→ **The problem**:
In the entries below, find the lines that contain the word "scene" and copy them.

→ **Information shown**:

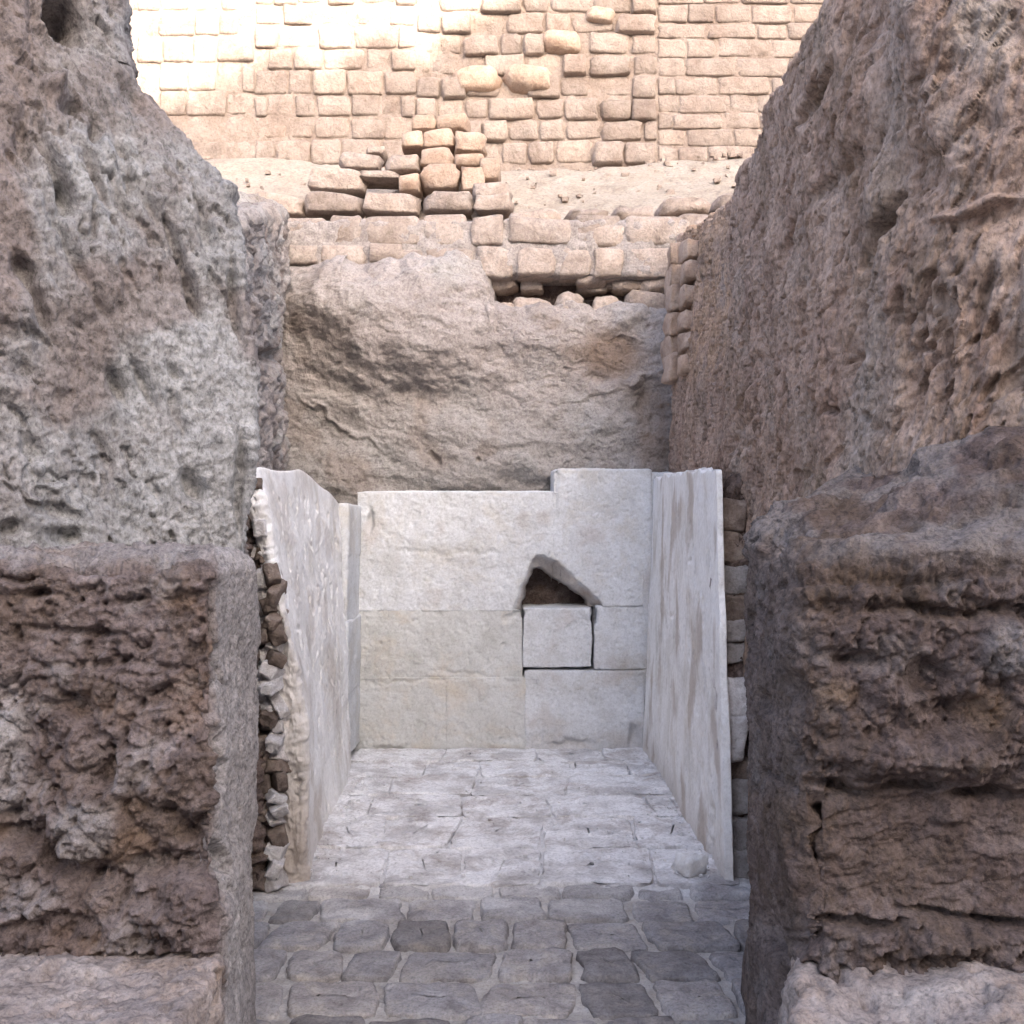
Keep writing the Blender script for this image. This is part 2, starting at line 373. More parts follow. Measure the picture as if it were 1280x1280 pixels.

--

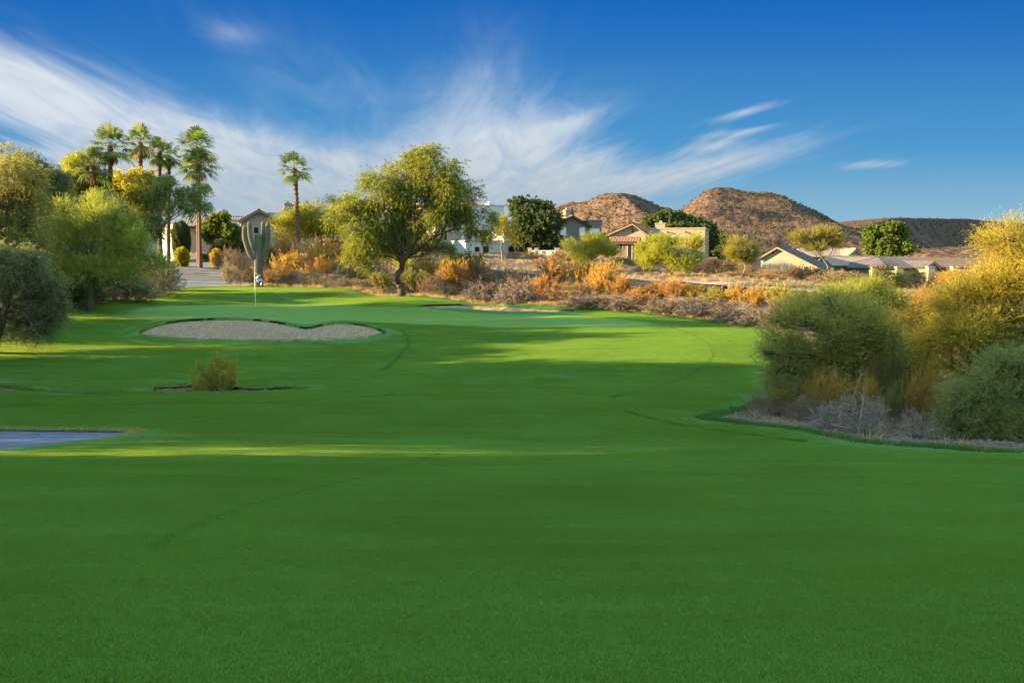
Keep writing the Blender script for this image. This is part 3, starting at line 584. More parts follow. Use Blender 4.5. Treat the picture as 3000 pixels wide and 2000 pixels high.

==

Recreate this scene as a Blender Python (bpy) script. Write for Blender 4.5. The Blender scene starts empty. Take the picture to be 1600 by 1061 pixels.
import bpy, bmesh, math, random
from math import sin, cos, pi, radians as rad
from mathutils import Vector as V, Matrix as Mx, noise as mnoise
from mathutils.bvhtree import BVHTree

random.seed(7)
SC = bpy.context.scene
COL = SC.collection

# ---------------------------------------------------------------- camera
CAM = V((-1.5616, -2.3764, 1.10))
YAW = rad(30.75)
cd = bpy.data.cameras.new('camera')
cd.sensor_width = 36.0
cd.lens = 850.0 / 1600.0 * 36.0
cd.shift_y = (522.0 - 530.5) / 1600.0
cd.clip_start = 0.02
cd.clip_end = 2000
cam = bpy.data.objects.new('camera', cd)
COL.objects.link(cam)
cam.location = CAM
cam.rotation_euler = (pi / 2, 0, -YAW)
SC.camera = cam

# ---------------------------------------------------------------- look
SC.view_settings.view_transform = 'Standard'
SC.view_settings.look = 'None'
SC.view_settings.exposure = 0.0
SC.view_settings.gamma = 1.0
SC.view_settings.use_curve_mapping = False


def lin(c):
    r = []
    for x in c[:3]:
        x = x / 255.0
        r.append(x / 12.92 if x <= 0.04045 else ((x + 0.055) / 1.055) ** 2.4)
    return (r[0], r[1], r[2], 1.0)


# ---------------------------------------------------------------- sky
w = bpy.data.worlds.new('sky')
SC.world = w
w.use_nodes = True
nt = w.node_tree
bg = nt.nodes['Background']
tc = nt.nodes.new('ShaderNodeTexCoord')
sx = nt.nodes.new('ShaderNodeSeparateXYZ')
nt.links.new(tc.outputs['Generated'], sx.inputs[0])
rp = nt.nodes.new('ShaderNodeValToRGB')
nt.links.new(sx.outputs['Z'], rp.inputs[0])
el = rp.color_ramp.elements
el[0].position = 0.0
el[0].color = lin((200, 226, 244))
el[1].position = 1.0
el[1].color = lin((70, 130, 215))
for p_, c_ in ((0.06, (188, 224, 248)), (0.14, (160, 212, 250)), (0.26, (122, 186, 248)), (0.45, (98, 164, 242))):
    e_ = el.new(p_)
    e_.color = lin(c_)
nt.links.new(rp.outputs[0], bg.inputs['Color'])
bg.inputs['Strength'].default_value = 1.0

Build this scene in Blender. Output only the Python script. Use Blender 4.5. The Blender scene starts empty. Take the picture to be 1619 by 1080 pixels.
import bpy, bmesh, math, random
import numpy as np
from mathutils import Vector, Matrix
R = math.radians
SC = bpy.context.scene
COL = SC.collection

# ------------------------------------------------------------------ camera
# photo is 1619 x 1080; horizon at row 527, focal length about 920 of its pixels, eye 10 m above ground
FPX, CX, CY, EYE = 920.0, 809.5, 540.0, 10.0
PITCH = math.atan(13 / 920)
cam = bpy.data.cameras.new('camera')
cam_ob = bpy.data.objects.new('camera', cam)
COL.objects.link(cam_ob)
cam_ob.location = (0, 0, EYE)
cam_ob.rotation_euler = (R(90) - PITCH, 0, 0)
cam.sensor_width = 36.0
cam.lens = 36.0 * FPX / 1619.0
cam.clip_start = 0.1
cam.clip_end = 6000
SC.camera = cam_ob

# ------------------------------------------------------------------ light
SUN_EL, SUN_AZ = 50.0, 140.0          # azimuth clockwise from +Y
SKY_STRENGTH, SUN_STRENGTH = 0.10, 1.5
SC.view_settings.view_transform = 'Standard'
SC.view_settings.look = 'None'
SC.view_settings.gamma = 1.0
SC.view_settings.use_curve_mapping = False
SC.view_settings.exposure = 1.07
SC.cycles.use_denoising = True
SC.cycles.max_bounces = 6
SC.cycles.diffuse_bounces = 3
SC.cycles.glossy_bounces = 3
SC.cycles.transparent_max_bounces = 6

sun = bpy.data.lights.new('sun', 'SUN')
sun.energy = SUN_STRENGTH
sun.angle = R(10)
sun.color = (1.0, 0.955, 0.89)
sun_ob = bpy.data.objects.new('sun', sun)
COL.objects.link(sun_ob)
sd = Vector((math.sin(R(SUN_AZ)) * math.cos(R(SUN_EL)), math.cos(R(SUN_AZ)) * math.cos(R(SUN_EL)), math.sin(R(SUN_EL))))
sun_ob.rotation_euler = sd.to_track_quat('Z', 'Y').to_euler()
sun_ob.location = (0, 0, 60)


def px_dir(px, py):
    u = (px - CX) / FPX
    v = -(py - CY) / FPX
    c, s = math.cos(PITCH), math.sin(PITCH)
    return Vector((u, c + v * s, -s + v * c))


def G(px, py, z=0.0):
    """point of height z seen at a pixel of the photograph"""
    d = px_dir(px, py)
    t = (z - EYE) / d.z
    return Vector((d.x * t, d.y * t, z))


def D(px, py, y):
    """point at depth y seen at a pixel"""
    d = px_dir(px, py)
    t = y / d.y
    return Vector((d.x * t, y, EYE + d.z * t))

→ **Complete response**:
Recreate this scene as a Blender Python (bpy) script. Write for Blender 4.5. The Blender scene starts empty. Take the picture to be 1600 by 1061 pixels.
SC = bpy.context.scene
Build this scene in Blender. Output only the Python script. Use Blender 4.5. The Blender scene starts empty. Take the picture to be 1619 by 1080 pixels.
SC = bpy.context.scene